Around sixty years and more ago or so chaps in rugger club bars might sing an old song or two over their half pint of bitter to rehydrate after an afternoon of mindless violence. 

Given the period this was most of them had been in one service or another in the 1940's.

This intriguing report in The Telegraph about the pilot of a Flybe 'plane flying into Belfast Airport losing his prosthetic arm when coming in to land brought back the memory of one of the ditties sung by RAF veterans.

"I thought I was coming in at two hundred but, we were fifty feet higher when the engines were cut.

So in my left earhole the little angels sang, With a float, float, float float, float, float float, float, float, Prang!

Cracking show, I'm alive, but I've still got to render my A 25."

If the memory is correct the song was vaguely based on the Irish lullaby, "Too Ra Loo Ra Loo  Ral" sung by Bing Crosby in 1944.  But it was known from earlier, when in 1914 James Shannon used it to write a popular music hall song.

As one of the ancients on the club committee had been in the Royal Flying Corps in the First War, the RAF version may well date to that period.
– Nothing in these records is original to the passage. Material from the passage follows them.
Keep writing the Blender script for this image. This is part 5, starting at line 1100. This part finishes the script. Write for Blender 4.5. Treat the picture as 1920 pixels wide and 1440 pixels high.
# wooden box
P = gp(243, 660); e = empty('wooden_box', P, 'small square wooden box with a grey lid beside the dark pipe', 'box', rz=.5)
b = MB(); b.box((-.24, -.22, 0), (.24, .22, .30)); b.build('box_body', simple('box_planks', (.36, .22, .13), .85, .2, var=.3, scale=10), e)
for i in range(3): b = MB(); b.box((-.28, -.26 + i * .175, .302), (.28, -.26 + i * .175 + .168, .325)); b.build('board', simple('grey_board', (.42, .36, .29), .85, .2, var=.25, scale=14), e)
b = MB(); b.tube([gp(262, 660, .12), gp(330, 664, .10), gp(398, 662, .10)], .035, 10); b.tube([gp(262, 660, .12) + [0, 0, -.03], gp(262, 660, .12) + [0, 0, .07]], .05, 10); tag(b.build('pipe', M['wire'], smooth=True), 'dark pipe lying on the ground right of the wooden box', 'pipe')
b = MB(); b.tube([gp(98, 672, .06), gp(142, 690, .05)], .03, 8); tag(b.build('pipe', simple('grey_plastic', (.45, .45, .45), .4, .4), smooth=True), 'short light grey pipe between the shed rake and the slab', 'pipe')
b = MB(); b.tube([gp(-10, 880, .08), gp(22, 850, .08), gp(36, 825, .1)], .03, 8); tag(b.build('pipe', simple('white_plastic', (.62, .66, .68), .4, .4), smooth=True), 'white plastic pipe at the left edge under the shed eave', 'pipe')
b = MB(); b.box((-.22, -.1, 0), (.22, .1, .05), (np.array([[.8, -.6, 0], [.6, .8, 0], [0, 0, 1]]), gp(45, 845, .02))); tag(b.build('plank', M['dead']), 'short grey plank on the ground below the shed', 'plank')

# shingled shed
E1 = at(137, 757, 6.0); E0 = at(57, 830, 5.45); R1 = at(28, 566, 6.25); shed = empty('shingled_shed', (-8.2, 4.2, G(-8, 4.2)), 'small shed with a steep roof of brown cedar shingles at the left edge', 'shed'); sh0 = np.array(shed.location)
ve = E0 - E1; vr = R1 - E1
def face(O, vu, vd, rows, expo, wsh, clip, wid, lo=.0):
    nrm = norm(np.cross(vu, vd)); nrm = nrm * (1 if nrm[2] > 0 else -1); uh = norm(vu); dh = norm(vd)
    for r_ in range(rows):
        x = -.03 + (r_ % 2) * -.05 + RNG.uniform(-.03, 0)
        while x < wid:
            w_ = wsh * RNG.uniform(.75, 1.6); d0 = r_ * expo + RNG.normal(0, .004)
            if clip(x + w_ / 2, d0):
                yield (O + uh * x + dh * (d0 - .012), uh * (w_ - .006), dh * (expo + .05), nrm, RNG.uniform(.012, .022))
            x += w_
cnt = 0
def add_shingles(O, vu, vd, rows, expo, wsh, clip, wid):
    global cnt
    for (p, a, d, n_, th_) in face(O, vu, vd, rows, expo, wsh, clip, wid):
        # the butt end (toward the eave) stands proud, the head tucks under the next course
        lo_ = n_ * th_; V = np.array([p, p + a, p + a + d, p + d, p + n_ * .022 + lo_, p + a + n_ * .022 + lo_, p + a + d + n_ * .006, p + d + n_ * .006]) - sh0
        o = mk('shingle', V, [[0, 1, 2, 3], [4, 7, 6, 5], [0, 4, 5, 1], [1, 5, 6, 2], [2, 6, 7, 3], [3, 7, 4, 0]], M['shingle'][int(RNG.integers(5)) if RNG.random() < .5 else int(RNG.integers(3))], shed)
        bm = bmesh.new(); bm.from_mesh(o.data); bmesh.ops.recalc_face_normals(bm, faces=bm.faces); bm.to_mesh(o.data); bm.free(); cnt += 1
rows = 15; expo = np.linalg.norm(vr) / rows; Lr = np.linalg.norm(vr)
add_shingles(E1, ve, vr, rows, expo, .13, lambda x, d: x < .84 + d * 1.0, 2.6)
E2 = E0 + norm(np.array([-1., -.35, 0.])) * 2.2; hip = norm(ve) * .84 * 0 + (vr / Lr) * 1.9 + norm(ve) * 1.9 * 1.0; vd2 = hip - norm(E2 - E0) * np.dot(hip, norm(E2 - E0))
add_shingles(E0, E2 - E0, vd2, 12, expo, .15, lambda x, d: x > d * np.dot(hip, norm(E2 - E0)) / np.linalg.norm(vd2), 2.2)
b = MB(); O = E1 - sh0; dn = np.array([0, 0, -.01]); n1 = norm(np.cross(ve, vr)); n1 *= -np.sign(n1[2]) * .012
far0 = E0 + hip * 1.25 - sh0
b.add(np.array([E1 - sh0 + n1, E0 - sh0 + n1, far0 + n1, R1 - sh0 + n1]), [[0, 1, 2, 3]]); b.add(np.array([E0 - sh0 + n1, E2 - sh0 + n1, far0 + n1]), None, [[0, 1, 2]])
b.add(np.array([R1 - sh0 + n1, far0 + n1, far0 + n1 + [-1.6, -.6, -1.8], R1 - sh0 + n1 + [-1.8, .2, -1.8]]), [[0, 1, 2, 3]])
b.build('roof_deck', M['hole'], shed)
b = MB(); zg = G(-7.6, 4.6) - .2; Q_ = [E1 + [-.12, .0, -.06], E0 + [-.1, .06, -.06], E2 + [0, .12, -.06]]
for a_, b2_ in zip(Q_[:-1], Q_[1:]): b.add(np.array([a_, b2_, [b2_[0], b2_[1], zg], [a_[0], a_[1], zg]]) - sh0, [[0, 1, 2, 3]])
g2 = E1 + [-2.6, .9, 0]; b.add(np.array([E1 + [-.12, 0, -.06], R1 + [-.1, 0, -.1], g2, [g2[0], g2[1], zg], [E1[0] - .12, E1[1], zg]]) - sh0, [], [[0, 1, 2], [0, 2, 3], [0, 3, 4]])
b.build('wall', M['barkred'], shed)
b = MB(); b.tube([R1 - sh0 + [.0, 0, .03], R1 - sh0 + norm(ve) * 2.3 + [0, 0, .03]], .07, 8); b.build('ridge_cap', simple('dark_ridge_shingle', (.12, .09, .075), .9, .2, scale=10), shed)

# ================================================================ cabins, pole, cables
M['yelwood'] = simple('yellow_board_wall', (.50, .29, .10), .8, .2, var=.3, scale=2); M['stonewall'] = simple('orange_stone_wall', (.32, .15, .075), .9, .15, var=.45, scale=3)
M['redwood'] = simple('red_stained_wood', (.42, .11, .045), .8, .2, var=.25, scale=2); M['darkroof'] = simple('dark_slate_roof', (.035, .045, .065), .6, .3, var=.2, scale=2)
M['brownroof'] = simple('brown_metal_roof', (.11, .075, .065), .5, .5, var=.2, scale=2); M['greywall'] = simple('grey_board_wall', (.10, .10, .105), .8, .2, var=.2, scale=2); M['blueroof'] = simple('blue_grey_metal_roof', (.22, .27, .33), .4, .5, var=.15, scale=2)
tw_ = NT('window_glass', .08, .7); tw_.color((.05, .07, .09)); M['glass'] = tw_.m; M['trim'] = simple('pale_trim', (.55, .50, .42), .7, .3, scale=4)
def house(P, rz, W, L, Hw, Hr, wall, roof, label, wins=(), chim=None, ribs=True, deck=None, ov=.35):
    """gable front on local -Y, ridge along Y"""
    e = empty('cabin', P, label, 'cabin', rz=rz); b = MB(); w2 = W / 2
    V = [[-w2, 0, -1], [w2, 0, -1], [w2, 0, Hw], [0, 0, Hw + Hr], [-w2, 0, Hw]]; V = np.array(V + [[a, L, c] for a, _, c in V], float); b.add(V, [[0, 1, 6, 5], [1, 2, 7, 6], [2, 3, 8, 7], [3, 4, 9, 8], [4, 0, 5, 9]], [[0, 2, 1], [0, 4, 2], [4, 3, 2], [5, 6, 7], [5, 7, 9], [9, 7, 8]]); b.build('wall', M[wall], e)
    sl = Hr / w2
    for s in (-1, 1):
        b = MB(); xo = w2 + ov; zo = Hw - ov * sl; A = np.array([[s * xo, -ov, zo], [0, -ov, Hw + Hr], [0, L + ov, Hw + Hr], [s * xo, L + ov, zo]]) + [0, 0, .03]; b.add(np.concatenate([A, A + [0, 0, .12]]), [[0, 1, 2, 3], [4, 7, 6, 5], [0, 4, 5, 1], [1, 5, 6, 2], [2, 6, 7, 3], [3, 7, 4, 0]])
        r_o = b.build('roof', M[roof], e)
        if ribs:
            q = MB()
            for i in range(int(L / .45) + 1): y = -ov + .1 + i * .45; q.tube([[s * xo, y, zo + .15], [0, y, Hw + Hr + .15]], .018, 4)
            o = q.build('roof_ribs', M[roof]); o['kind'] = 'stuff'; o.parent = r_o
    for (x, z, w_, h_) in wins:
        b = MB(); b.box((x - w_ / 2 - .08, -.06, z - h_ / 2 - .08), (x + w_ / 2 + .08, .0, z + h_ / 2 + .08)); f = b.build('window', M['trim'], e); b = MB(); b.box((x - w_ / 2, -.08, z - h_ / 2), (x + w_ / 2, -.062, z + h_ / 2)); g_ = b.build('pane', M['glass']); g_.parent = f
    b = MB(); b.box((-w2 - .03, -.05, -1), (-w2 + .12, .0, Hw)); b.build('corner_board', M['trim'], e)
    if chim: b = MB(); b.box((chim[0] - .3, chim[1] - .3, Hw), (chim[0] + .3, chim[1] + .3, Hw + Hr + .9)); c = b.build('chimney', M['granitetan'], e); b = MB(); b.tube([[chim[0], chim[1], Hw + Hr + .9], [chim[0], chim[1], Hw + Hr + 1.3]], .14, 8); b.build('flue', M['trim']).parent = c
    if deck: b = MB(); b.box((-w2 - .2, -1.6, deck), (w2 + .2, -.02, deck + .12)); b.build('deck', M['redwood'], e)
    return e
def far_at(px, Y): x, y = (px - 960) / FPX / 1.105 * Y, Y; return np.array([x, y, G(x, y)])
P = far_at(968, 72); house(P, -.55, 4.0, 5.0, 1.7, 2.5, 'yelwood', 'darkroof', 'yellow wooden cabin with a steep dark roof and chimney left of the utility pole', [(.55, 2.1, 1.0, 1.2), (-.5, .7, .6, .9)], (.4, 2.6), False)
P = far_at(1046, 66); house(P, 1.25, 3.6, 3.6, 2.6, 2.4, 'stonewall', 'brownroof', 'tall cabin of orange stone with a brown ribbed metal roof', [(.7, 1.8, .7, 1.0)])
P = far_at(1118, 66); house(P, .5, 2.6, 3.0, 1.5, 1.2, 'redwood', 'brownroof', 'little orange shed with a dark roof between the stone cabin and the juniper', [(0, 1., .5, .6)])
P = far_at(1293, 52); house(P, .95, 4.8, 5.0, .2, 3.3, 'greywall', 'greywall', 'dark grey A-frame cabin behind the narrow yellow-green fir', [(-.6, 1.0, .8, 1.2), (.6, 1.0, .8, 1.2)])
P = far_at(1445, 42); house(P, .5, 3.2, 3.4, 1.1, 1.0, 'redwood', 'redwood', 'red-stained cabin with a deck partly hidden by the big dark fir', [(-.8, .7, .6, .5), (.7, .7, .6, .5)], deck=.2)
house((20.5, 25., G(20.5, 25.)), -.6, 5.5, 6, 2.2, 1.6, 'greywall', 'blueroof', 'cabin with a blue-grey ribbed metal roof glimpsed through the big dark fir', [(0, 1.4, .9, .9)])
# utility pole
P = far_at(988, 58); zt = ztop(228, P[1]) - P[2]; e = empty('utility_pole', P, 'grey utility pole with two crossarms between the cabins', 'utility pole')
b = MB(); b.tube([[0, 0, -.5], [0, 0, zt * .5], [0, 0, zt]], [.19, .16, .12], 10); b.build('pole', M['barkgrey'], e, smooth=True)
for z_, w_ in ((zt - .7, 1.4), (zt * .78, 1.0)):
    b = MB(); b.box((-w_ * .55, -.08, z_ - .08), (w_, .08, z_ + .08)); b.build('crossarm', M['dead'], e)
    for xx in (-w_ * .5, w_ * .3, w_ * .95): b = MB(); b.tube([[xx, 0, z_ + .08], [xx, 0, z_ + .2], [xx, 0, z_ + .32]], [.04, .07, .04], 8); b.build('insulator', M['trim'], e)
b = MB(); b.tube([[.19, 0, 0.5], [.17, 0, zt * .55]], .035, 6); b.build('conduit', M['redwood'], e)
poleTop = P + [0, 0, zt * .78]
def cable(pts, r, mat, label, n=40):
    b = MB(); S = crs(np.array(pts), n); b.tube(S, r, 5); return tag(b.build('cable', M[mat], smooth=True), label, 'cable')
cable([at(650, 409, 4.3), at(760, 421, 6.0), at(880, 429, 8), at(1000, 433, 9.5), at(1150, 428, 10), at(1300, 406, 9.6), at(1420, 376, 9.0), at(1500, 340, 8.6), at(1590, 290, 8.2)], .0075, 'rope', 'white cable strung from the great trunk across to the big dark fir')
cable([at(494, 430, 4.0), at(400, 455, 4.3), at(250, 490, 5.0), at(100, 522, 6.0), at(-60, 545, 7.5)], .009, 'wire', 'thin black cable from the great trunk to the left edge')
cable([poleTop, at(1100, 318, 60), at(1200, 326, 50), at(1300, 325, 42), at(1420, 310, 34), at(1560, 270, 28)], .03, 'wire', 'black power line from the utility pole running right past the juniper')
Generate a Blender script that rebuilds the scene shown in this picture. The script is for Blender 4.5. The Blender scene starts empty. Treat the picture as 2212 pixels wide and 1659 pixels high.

A little bit of history now lost, almost.

Another military matter arises from the TV advert' for the Reserve Army which displays chaps in full kit doing what the Army is alleged to do these days.  One in a dense, dark and dangerous forest flings himself to the ground and starts popping his banger, to use an old way to describing it.

The flash above the head says that he is an HR Assistant in ordinary life, which I take it is Human Resources.  So is he getting rid of someone surplus to requirements?

Or is he using one of the new types of Zero Hours Contracts?